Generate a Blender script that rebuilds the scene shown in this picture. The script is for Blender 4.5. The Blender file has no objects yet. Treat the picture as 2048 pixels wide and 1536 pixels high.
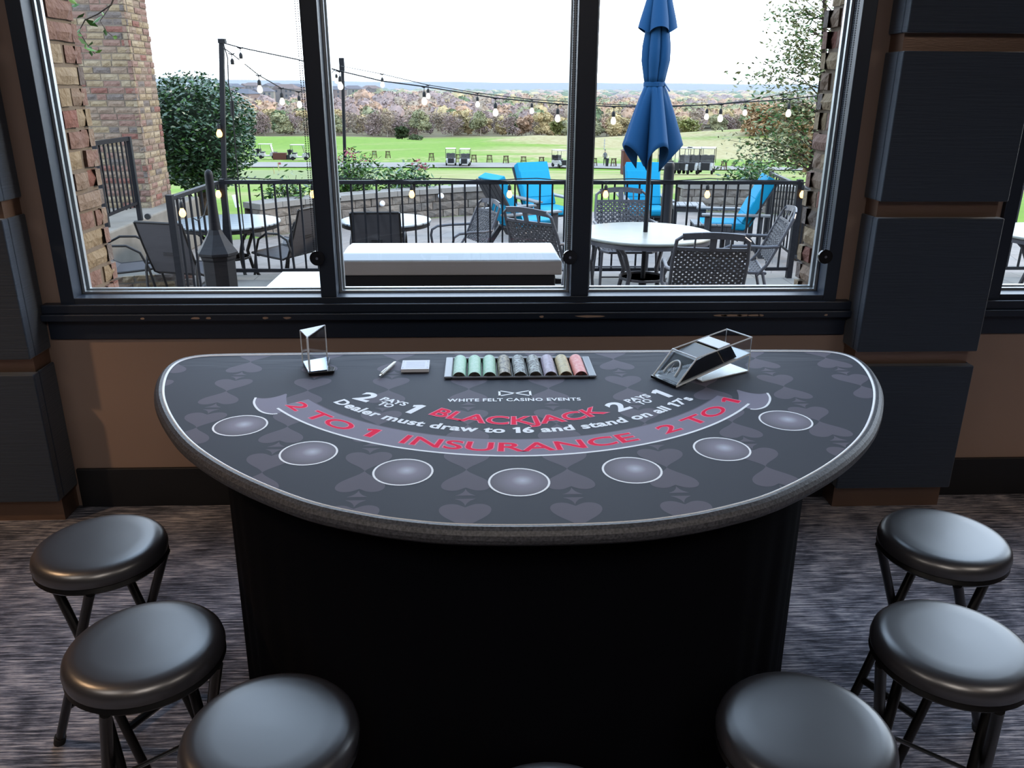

---

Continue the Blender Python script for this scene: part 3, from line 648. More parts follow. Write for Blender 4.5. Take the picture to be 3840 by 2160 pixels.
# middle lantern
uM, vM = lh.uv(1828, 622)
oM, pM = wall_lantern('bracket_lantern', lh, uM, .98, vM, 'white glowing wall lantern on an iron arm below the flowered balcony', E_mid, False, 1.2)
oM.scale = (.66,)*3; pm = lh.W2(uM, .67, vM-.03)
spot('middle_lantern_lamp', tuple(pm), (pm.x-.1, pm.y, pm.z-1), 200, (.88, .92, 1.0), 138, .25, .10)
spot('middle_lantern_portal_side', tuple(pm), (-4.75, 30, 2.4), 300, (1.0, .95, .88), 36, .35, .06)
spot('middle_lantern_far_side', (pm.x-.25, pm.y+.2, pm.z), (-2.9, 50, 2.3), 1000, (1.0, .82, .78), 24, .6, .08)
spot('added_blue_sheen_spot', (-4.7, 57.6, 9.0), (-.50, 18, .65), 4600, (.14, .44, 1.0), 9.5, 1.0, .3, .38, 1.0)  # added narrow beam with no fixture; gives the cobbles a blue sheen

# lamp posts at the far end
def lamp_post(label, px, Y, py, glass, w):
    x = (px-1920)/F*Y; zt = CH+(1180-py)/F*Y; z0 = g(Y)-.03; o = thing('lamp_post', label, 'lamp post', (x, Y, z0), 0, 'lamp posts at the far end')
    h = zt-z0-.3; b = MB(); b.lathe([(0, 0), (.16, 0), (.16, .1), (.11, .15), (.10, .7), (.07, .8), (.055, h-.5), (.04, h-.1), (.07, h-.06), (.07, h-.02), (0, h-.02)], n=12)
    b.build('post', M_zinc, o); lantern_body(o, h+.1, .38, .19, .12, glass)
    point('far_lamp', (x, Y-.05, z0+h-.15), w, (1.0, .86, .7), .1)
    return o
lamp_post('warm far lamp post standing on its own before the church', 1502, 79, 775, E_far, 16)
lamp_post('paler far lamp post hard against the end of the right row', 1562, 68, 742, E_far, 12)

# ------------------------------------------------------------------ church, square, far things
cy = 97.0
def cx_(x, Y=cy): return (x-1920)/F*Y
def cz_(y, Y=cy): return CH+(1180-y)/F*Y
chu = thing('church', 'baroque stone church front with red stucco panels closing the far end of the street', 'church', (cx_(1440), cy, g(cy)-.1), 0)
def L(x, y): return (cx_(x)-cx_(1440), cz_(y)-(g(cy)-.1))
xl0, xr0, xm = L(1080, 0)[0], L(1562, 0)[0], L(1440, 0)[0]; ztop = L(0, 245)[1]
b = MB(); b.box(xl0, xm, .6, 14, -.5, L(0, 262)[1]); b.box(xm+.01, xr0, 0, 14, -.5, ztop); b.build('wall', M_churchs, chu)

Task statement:
In the listing above, locate the line containing "Continue the Blender" and the line containing "b = MB(); b.box(xl0, xm, .6, 14, -.5, L(0, 262)[1]);", then transcribe both and every line between them verbatim.

The response:
Continue the Blender Python script for this scene: part 3, from line 648. More parts follow. Write for Blender 4.5. Take the picture to be 3840 by 2160 pixels.
# middle lantern
uM, vM = lh.uv(1828, 622)
oM, pM = wall_lantern('bracket_lantern', lh, uM, .98, vM, 'white glowing wall lantern on an iron arm below the flowered balcony', E_mid, False, 1.2)
oM.scale = (.66,)*3; pm = lh.W2(uM, .67, vM-.03)
spot('middle_lantern_lamp', tuple(pm), (pm.x-.1, pm.y, pm.z-1), 200, (.88, .92, 1.0), 138, .25, .10)
spot('middle_lantern_portal_side', tuple(pm), (-4.75, 30, 2.4), 300, (1.0, .95, .88), 36, .35, .06)
spot('middle_lantern_far_side', (pm.x-.25, pm.y+.2, pm.z), (-2.9, 50, 2.3), 1000, (1.0, .82, .78), 24, .6, .08)
spot('added_blue_sheen_spot', (-4.7, 57.6, 9.0), (-.50, 18, .65), 4600, (.14, .44, 1.0), 9.5, 1.0, .3, .38, 1.0)  # added narrow beam with no fixture; gives the cobbles a blue sheen

# lamp posts at the far end
def lamp_post(label, px, Y, py, glass, w):
    x = (px-1920)/F*Y; zt = CH+(1180-py)/F*Y; z0 = g(Y)-.03; o = thing('lamp_post', label, 'lamp post', (x, Y, z0), 0, 'lamp posts at the far end')
    h = zt-z0-.3; b = MB(); b.lathe([(0, 0), (.16, 0), (.16, .1), (.11, .15), (.10, .7), (.07, .8), (.055, h-.5), (.04, h-.1), (.07, h-.06), (.07, h-.02), (0, h-.02)], n=12)
    b.build('post', M_zinc, o); lantern_body(o, h+.1, .38, .19, .12, glass)
    point('far_lamp', (x, Y-.05, z0+h-.15), w, (1.0, .86, .7), .1)
    return o
lamp_post('warm far lamp post standing on its own before the church', 1502, 79, 775, E_far, 16)
lamp_post('paler far lamp post hard against the end of the right row', 1562, 68, 742, E_far, 12)

# ------------------------------------------------------------------ church, square, far things
cy = 97.0
def cx_(x, Y=cy): return (x-1920)/F*Y
def cz_(y, Y=cy): return CH+(1180-y)/F*Y
chu = thing('church', 'baroque stone church front with red stucco panels closing the far end of the street', 'church', (cx_(1440), cy, g(cy)-.1), 0)
def L(x, y): return (cx_(x)-cx_(1440), cz_(y)-(g(cy)-.1))
xl0, xr0, xm = L(1080, 0)[0], L(1562, 0)[0], L(1440, 0)[0]; ztop = L(0, 245)[1]
b = MB(); b.box(xl0, xm, .6, 14, -.5, L(0, 262)[1]); b.box(xm+.01, xr0, 0, 14, -.5, ztop); b.build('wall', M_churchs, chu)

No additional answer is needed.